But maybe it’s me. Maybe it’s just too complicated for my poor old brain to follow. Maybe it’s all going to be perfectly understandable at the end and I will have been complaining about nothing.

Or maybe it’s a big, damn, lazy ass mess of really, really bad writing.

Overall rating: Half
(Scored on a 0.5 - 5 pickles rating: 0.5 being the worst and 5 being the best)

Reader Comments

Enginseer
Jun 2nd, 2008, 05:42 AM
No, you're right, it's just another goddamn mess that will hopefully be forgotten within the next decade, maybe even sooner if it's that bad.
Ba dum dum dum dum
Jun 2nd, 2008, 07:58 AM
What ever happened to releasing comics that weren't an 'event' or a 'war' or a 'crisis'.

I mean, I remember just reading comics about a hero going doing things, now everythings a huge deal with everyone teamed up and the entire universe being turned on its head every other day, I'm getting pretty tired of that.
Oozes machismo
Jun 2nd, 2008, 08:14 AM
Thanks for the heads up, Max. I only wait for graphic novel releases these days, because, let's face it, a lot of these arcs are shitty melodramas that would be better served by on a midday soap opera than in comic book. Looking forward to reviews on Grant Morrison's run with Batman.
Crazy Russian
Jun 2nd, 2008, 08:27 AM
Sigh... One More Day anyone?
¿
Jun 2nd, 2008, 09:12 AM
Why is this happening Max? Honestly tell me how this can be allowed.
Freelance Product Tester
Jun 2nd, 2008, 04:16 PM
Since you're talking about comic book death, I thought I should post this here:

X-Men: Death Becomes Them
The Moxie Nerve Food Tonic
Jun 2nd, 2008, 05:00 PM
That was funny.

I think what's going on with Marvel right now is an extreme case of something I may get around to writing a "Hey Dork" about someday if I have enough time.
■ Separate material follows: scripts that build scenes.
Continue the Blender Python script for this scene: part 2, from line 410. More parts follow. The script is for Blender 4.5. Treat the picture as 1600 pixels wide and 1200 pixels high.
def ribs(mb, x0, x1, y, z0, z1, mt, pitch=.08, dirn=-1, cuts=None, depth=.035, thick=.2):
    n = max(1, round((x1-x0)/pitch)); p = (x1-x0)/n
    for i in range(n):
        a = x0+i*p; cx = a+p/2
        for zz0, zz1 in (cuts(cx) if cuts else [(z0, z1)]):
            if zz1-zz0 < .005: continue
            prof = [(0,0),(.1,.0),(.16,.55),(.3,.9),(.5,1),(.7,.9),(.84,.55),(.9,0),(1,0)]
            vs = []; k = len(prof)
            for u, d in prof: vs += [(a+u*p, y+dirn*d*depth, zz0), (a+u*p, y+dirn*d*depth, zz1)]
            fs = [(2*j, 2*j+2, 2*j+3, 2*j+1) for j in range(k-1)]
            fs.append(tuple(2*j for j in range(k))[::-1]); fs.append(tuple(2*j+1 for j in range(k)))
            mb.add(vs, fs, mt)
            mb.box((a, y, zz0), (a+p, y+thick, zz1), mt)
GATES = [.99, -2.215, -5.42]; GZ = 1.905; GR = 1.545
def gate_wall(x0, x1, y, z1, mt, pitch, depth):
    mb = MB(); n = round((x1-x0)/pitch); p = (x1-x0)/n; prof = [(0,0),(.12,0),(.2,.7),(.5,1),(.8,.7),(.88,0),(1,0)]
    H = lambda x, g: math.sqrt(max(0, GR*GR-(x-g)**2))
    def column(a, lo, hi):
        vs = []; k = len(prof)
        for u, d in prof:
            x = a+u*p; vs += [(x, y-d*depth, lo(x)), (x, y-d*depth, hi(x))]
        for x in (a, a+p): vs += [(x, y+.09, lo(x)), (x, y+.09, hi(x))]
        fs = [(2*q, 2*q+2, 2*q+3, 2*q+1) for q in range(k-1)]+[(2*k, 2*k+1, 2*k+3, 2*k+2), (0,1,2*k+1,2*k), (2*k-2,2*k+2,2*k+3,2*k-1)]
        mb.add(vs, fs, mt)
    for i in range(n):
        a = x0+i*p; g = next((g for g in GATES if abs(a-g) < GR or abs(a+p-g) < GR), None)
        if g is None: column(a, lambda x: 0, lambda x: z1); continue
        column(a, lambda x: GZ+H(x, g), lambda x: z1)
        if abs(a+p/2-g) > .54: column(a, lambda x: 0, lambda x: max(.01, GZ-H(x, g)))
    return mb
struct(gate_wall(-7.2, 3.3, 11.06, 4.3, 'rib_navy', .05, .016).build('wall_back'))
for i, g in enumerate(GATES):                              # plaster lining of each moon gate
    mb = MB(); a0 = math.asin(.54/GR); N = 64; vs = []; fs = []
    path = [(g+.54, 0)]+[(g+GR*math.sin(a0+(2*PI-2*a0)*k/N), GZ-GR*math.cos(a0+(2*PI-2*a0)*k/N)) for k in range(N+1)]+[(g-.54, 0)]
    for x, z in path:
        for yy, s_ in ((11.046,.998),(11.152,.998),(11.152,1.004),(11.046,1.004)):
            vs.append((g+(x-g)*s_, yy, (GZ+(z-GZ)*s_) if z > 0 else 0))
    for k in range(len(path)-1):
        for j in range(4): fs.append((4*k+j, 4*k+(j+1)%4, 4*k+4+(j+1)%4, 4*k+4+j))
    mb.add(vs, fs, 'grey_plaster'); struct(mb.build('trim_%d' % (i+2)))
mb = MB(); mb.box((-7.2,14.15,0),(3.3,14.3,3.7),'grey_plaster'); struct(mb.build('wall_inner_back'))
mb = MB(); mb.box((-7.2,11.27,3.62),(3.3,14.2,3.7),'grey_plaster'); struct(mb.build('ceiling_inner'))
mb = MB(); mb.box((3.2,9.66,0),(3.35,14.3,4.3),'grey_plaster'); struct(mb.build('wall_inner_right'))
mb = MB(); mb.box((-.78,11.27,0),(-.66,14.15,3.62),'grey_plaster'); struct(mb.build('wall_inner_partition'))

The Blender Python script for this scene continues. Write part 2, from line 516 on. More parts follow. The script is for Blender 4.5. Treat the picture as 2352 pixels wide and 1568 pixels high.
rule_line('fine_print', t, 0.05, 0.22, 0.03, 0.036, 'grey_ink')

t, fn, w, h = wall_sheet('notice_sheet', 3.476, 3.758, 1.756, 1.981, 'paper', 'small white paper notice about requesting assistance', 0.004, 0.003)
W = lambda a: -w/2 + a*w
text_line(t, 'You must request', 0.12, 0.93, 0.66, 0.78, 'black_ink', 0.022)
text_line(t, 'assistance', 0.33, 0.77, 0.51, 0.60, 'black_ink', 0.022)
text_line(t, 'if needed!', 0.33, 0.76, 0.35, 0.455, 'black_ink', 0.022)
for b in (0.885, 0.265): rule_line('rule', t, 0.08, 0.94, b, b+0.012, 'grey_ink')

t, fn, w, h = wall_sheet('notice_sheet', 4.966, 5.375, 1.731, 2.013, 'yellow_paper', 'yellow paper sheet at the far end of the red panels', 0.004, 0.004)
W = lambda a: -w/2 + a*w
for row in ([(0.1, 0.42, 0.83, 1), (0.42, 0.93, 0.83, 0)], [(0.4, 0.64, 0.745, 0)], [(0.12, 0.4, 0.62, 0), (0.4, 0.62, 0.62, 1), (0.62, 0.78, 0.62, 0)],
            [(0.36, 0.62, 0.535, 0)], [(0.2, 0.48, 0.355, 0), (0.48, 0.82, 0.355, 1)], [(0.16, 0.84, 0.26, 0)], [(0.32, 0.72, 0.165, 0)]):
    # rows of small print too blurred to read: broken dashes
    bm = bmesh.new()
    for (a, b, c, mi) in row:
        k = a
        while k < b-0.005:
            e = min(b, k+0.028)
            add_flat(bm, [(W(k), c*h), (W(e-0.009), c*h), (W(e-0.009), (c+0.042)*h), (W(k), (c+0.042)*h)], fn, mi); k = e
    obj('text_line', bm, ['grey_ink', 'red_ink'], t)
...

It has to do with the problems of long form storytelling, where you have the same characters and an ongoing continuity. The longest form stories I can think of are soap operas, some of which have ongoing continuity dating back to pre television radio days. After soap operas come comic books, with Superman having the longest story, even though the story loops back and gets started again over and over, it still presents the challenges of the long form story.

Seen in one way, all Marvel is one longform story going back to the early days of the FF , spidey etc; or you can go one step further back to Nick Fury who came out of their war books, and some characters that made it out of their romance books OR go back to timely comics and Captain America et al. Any way you slice it, it's a loooooong story that's been written by a lot of writers who run the gamut from pretty darn good to astoundingly awful. The longer a long form story goes on, the harder it gets to do anything new and the more absurdly ornate the backstory becomes. Any writer is free to ignore whatever backstory elements they choose to, but they're still there.

Long story short, my theory is, the longer a longform story is, the better a writer you need to add to it and have it be anything but awful. Because you are either treading well trod ground, in which case you really need to have a new angle or be a very good writer; or you're trying to move the plot forward in which case you have to try to cope with an ever more absurd, clanky backstory. The longer the longform goes on, the harder it gets to tell, the more frequently it sucks.
Last of the Time Lords
Jun 2nd, 2008, 06:52 PM
You know what I miss in Marvel stories these days? Crime fighting.

When is the last time you saw any of these guys stop a mugger, foil a bank robbery, etc? They do nothing but fight each other now and the occasional supervillain whose plans are never about stealing money or anything, just about fighting the good guys.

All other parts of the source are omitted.